Costa Rica has already established a thriving market for ecotourism with its 3.2 million acres of protected park space and national reserves. Tourism is a major component in Costa Rica’s economy, and promoting this industry while keeping the environment in mind has allowed Costa Rica to make significant gains in becoming carbon-neutral. Costa Rica has also made long-term progress in the use of environmentally friendly energy sources. More than 90 percent of Costa Rica’s electricity is derived from renewable sources. Despite this progress, Costa Rica faces many challenges ahead in becoming a carbon-neutral nation.

Currently, Costa Rica is adding an estimated 200 cars to its roads every day which contributes heavily to increased carbon emissions. It also lacks the infrastructure to keep trash and wastewater out of its streets and streams. These issues will definitely cause problems for Costa Rica and its efforts to become completely carbon-neutral. From a financial standpoint, Costa Rica faces another large challenge. A study by the INCAE business school estimated the cost of going carbon neutral at $7.8 billion. Already facing a $1.2 billion deficit, this is a cost Costa Rica may not be able to afford any time soon. However, these problems have not caused businesses in Costa Rica to give up on the carbon-neutral goal.
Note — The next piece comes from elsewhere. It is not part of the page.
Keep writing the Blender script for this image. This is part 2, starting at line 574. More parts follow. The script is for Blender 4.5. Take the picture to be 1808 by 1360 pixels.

Over the past three years, many private companies have signed on to the carbon-neutral pledge. Local airline, Nature Air, has announced that it’s the first carrier to fully offset its carbon emissions by conserving 500 acres of land and increasing fuel efficiency. CoopeDota R.L., a coffee cooperative, is aiming to become the first carbon-neutral producer by converting waste products to energy and designing more effective wastewater treatment methods. Other local businesses have contributed to reforestation efforts absorbing up to 6,324 tons of carbon emissions.

Businesses in Costa Rica play a crucial role in creating a sustainable environment. By doing so, they show other companies around the world the huge impacts that businesses can have on the environment. If these businesses continue their environmentally friendly practices, Costa Rica will be yet another step closer to reaching its long term energy goal.